I am afraid that many other aspects of her letter are incorrect. She says that we will ‘take control of our money’. It is the markets that will mostly take care of our money through their pricing of our pound. That is already 10-15% lower than in May 2016. She says it will ‘end the vast annual payments into the EU budget.’ It won’t. We are committed to continue paying in during the transition period. And if we wish to gain access to EU markets in the longer term, we shall still have to pay. 'We will take back control of our laws’. But we won’t . We shall continue to be subject to the ECJ during transition and again, in the longer term, if we wish to have close access to the EU, then we shall still be is-subject to their laws. Mrs May has proved that to regain our pre-2016 levels of growth we shall need to stay close to our major markets and to do that we shall either have to stay in that market or to leave but pay for its privileges. The truth is that as a Third Country to the EU, the closer we wish to have access to their markets, the less ‘independence’ we shall have to go our own way. That is the case now and it will be the case in the long term. 

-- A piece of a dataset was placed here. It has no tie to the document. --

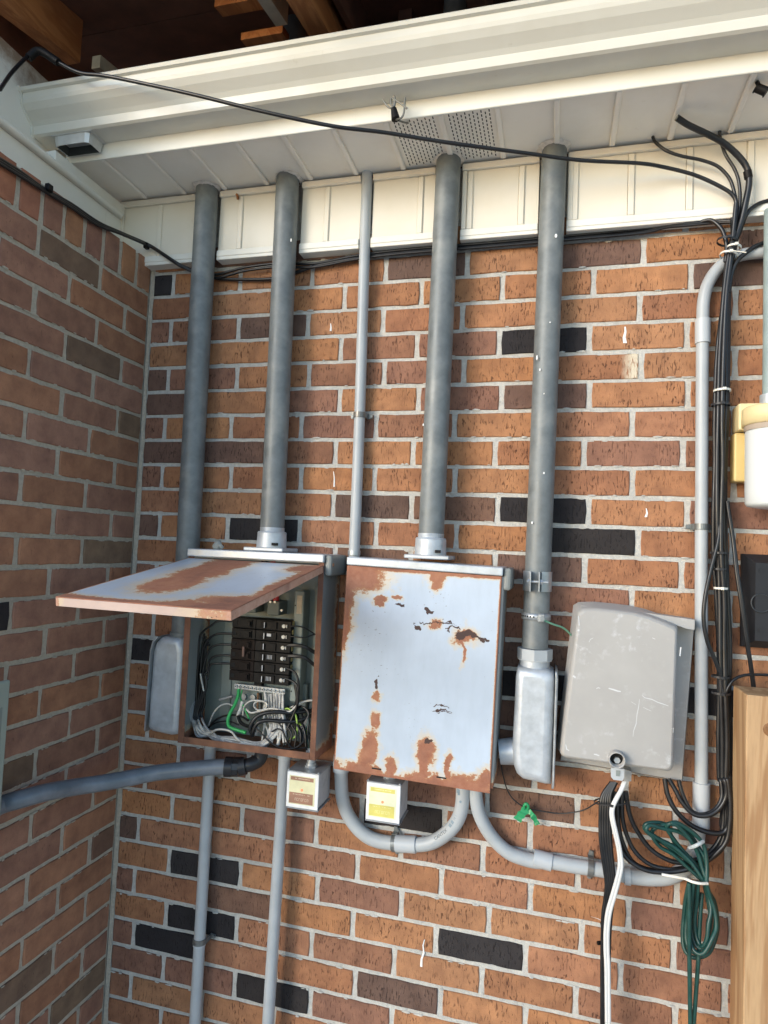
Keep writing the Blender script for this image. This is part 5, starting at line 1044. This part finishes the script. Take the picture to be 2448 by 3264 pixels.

The fact is that the UK is going through a massive reality check that will, if we accept Mrs May’s deal, convert us into a small, island hovering in glorious independence off the coast of the largest free trade block that the world has ever known. For what? In order for us to delight in the delusion that we can regain our lost amour propre as the nation that defeated Germany and once ruled the world?  The world has moved on. Things have changed. Our country needs to move on too.  

Our nation is in crisis. It is serious. We need to sit down as a nation to discuss the reasons behind the Brexit vote of 2016, to identify the causes of the anger and to come up with possible solutions. This is what Mrs May should have done immediately after the 2016 vote. Instead she decided to listen to the raucous cries within her own party’s Brexiteers despite the fact that the country was evenly split. To hear her constantly saying that she represents the people’s will is grating. To hear her saying that the 2016 referendum was the greatest democratic vote in our history is insulting. 48% of our nation voted to remain and Mrs May should have reflected this in her approach to the aftermath of the vote. Instead she veered towards the manic right and this is the result.  

There is no way that one of our current parties can come forward with such solutions since all the main parties were complicit in the pre-2016 situation. Unless, of course, one of the parties can come up with a radical solution that hits the problems of the UK at base. Issues of fairness, social equality and sharing in the wealth of the nation must be uppermost among such questions. Jeremy Corbyn, does not have the answers and I agree it would dangerous for him to get power with which to initiate his warmed up version of 1980’s socialism. But Jeremy Corbyn does have one quality that seems to endear him to the populace. He is offering something radical. That appeals to those who were left behind. They have nothing to lose or so they think. If Jeremy Corbyn is not the answer, what then is the answer? It may be in some sort of Unity government but I do not see that happening unless things get much worse. It may require some sort of National Commission off Enquiry to go out amongst the people to really understand their issues with the status quo. Or it may just be a new party arises with a radical agenda which offers solutions to the underlying issues of inequality, the modification of so-called free market capitalism and so on. Anything less than such outcomes will only prolong our agony. 

At the moment you are backing Mrs May as she attempts the futile objective of asking the UK population to follow her in to more endless muddle. I have also read your recent article in the Free Press and you seem to be covering yourself for most eventualities including, I suspect, a way back to the Remain camp? If I am right,  I am afraid that at this time of national crisis we will need much less Conservatism and much more root and branch restructuring of our nation’s economy and politics. 

As I said, I feel sorry for Mrs May but the time has come to move on. 

Please allow her Withdrawal Bill a decent and respectful death.  And please then vote to give the decision about the future of our country back to the nation.